Print the listing from its top line through the line containing "R = math.radians", nothing more, and leave out the pictures.

(begin)

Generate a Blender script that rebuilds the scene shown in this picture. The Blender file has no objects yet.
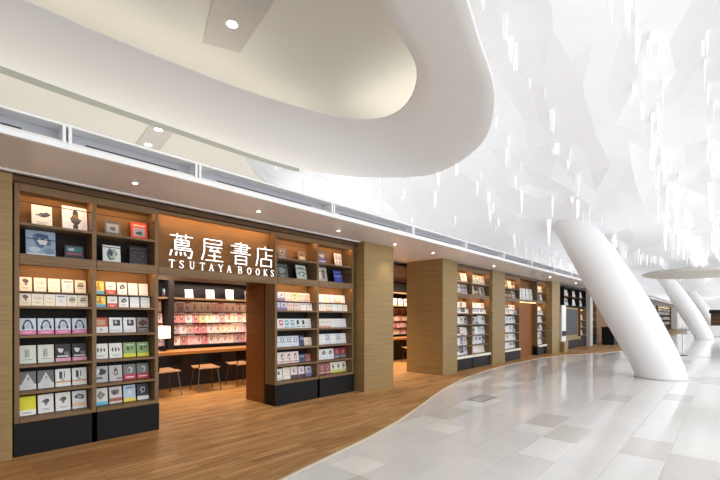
import bpy, math, random
from mathutils import Vector, Matrix
random.seed(7)
scn = bpy.context.scene
COL = scn.collection
R = math.radians

# ------------------------------------------------------------------ camera, world, lights, exposure
YAW = math.atan2(368.0, 400.0)            # view direction, measured from +x (along the shop front) towards +y (into the shop)
cd = bpy.data.cameras.new('camera')
cd.sensor_width = 36.0
cd.lens = 36.0 * 400.0 / 720.0
cd.shift_y = 78.0 / 720.0
cd.clip_end = 300
cam = bpy.data.objects.new('camera', cd)
COL.objects.link(cam)
cam.location = (0, 0, 1.5)
cam.rotation_euler = (R(90), 0, YAW - R(90))
scn.camera = cam

w = bpy.data.worlds.new('world')
scn.world = w
w.use_nodes = True
bg = w.node_tree.nodes['Background']
bg.inputs[0].default_value = (0.95, 0.975, 1.0, 1)
bg.inputs[1].default_value = 1.9

scn.view_settings.view_transform = 'Standard'
scn.view_settings.look = 'None'
scn.view_settings.exposure = 0.32
scn.view_settings.gamma = 1.0
scn.view_settings.use_curve_mapping = False


def area(name, loc, size, power, col, rot=(0, 0, 0), spread=180):
    l = bpy.data.lights.new(name, 'AREA')
    l.shape = 'RECTANGLE'
    l.size, l.size_y = size
    l.energy = power
    l.color = col
    l.spread = R(spread)
    o = bpy.data.objects.new(name, l)
    o.location = loc
    o.rotation_euler = rot
    COL.objects.link(o)
    return o


# added fill from the unseen side of the hall, standing in for daylight
area('side_fill_light', (22, -9, 3.2), (60, 6), 500, (0.97, 0.985, 1.0), (R(90), 0, 0))
# added unseen fill above the soffit and hanging ring, brightening the cream ceiling
CW = (1.0, 0.965, 0.90)
area('ceiling_fill_light', (1.0, 7.0, 3.3), (14, 2.5), 75, CW, (R(180), 0, 0))
area('ceiling_fill_light', (0.5, 5.25, 4.44), (8, .7), 16, CW, (R(180), 0, 0))
area('ceiling_fill_light', (5.2, 3.6, 4.44), (1.3, 2.0), 9, CW, (R(180), 0, 0))
area('ceiling_fill_light', (1.0, 1.3, 4.44), (5, .5), 12, CW, (R(180), 0, 0))
# warm ceiling lamps inside the shop
WARM = (1.0, 0.70, 0.42)
area('shop_lamp', (3.9, 7.5, 2.86), (2.6, 1.7), 45, WARM, (0, 0, 0), 110)
area('shop_lamp', (4.2, 8.72, 2.6), (3.4, 0.12), 60, (1.0, 0.86, 0.74), (R(35), 0, 0))
area('shop_lamp', (10.4, 7.9, 2.86), (3.4, 2.2), 90, WARM, (0, 0, 0), 110)
area('shop_lamp', (12.3, 8.72, 2.6), (2.0, 0.12), 35, (1.0, 0.75, 0.55), (R(35), 0, 0))
area('shop_lamp', (7.5, 7.6, 2.86), (2.0, 0.6), 40, WARM, (0, 0, 0), 110)
area('shop_lamp', (16.0, 7.2, 2.86), (1.6, 0.8), 40, WARM, (0, 0, 0), 110)


# ------------------------------------------------------------------ materials
def s2l(c):
    return tuple(((x / 255.0) / 12.92 if x / 255.0 <= 0.04045 else ((x / 255.0 + 0.055) / 1.055) ** 2.4) for x in c)


def mat(name, rgb=(200, 200, 200), rough=0.5, metal=0.0, emit=None, estr=0.0, spec=0.5, var=0.0, vscale=6.0, vstretch=(1, 1, 1), bump=0.0):
    m = bpy.data.materials.new(name)
    m.use_nodes = True
    nt = m.node_tree
    b = nt.nodes['Principled BSDF']
    c = s2l(rgb)
    b.inputs['Base Color'].default_value = (*c, 1)
    b.inputs['Roughness'].default_value = rough
    b.inputs['Metallic'].default_value = metal
    b.inputs['Specular IOR Level'].default_value = spec
    if emit:
        b.inputs['Emission Color'].default_value = (*emit, 1)
        b.inputs['Emission Strength'].default_value = estr
    if var > 0 or bump > 0:
        tc = nt.nodes.new('ShaderNodeTexCoord')
        mp = nt.nodes.new('ShaderNodeMapping')
        mp.inputs['Scale'].default_value = vstretch
        ns = nt.nodes.new('ShaderNodeTexNoise')
        ns.inputs['Scale'].default_value = vscale
        ns.inputs['Detail'].default_value = 6
        nt.links.new(tc.outputs['Object'], mp.inputs['Vector'])
        nt.links.new(mp.outputs['Vector'], ns.inputs['Vector'])
        if var > 0:
            rp = nt.nodes.new('ShaderNodeValToRGB')
            rp.color_ramp.elements[0].position = 0.3
            rp.color_ramp.elements[1].position = 0.7
            rp.color_ramp.elements[0].color = (*[x * (1 - var) for x in c], 1)
            rp.color_ramp.elements[1].color = (*[min(1, x * (1 + var)) for x in c], 1)
            nt.links.new(ns.outputs['Fac'], rp.inputs['Fac'])
            nt.links.new(rp.outputs['Color'], b.inputs['Base Color'])
        if bump > 0:
            bp = nt.nodes.new('ShaderNodeBump')
            bp.inputs['Strength'].default_value = bump
            bp.inputs['Distance'].default_value = 0.01
            nt.links.new(ns.outputs['Fac'], bp.inputs['Height'])
            nt.links.new(bp.outputs['Normal'], b.inputs['Normal'])
    return m


def attr_mat(name, rough=0.5, spec=0.4, noise=0.0, nscale=3.0):
    m = bpy.data.materials.new(name)
    m.use_nodes = True
    nt = m.node_tree
    b = nt.nodes['Principled BSDF']
    a = nt.nodes.new('ShaderNodeVertexColor')
    a.layer_name = 'Col'
    b.inputs['Roughness'].default_value = rough
    b.inputs['Specular IOR Level'].default_value = spec
    if noise > 0:
        tc = nt.nodes.new('ShaderNodeTexCoord')
        ns = nt.nodes.new('ShaderNodeTexNoise')
        ns.inputs['Scale'].default_value = nscale
        ns.inputs['Detail'].default_value = 7
        mr = nt.nodes.new('ShaderNodeMapRange')
        mr.inputs[3].default_value = 1 - noise
        mr.inputs[4].default_value = 1 + noise
        vm = nt.nodes.new('ShaderNodeVectorMath')
        vm.operation = 'SCALE'
        nt.links.new(tc.outputs['Object'], ns.inputs['Vector'])
        nt.links.new(ns.outputs['Fac'], mr.inputs['Value'])
        nt.links.new(a.outputs['Color'], vm.inputs[0])
        nt.links.new(mr.outputs[0], vm.inputs['Scale'])
        nt.links.new(vm.outputs[0], b.inputs['Base Color'])
    else:
        nt.links.new(a.outputs['Color'], b.inputs['Base Color'])
    return m


def plank_mat():
    m = bpy.data.materials.new('oak_planks')
    m.use_nodes = True
    nt = m.node_tree
    b = nt.nodes['Principled BSDF']
    tc = nt.nodes.new('ShaderNodeTexCoord')
    br = nt.nodes.new('ShaderNodeTexBrick')
    br.inputs['Scale'].default_value = 1.0
    br.inputs['Brick Width'].default_value = 1.15
    br.inputs['Row Height'].default_value = 0.115
    br.inputs['Mortar Size'].default_value = 0.0015
    br.inputs['Bias'].default_value = 0.0
    br.offset = 0.37
    br.inputs['Color1'].default_value = (*s2l((208, 164, 112)), 1)
    br.inputs['Color2'].default_value = (*s2l((172, 128, 82)), 1)
    br.inputs['Mortar'].default_value = (*s2l((110, 84, 60)), 1)
    mp = nt.nodes.new('ShaderNodeMapping')
    mp.inputs['Scale'].default_value = (1.6, 14, 1)
    ns = nt.nodes.new('ShaderNodeTexNoise')
    ns.inputs['Scale'].default_value = 1.5
    ns.inputs['Detail'].default_value = 6
    mx = nt.nodes.new('ShaderNodeMix')
    mx.data_type = 'RGBA'
    mx.blend_type = 'MULTIPLY'
    mx.inputs['Factor'].default_value = 0.75
    rp = nt.nodes.new('ShaderNodeValToRGB')
    rp.color_ramp.elements[0].position = 0.35
    rp.color_ramp.elements[0].color = (0.55, 0.52, 0.48, 1)
    rp.color_ramp.elements[1].position = 0.62
    rp.color_ramp.elements[1].color = (1.05, 1.03, 1.0, 1)
    nt.links.new(tc.outputs['Object'], br.inputs['Vector'])
    nt.links.new(tc.outputs['Object'], mp.inputs['Vector'])
    nt.links.new(mp.outputs['Vector'], ns.inputs['Vector'])
    nt.links.new(ns.outputs['Fac'], rp.inputs['Fac'])
    nt.links.new(br.outputs['Color'], mx.inputs[6])
    nt.links.new(rp.outputs['Color'], mx.inputs[7])
    nt.links.new(mx.outputs[2], b.inputs['Base Color'])
    b.inputs['Roughness'].default_value = 0.42
    b.inputs['Specular IOR Level'].default_value = 0.35
    return m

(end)

### COMPLETE ANSWER:
Generate a Blender script that rebuilds the scene shown in this picture. The Blender file has no objects yet.
import bpy, math, random
from mathutils import Vector, Matrix
random.seed(7)
scn = bpy.context.scene
COL = scn.collection
R = math.radians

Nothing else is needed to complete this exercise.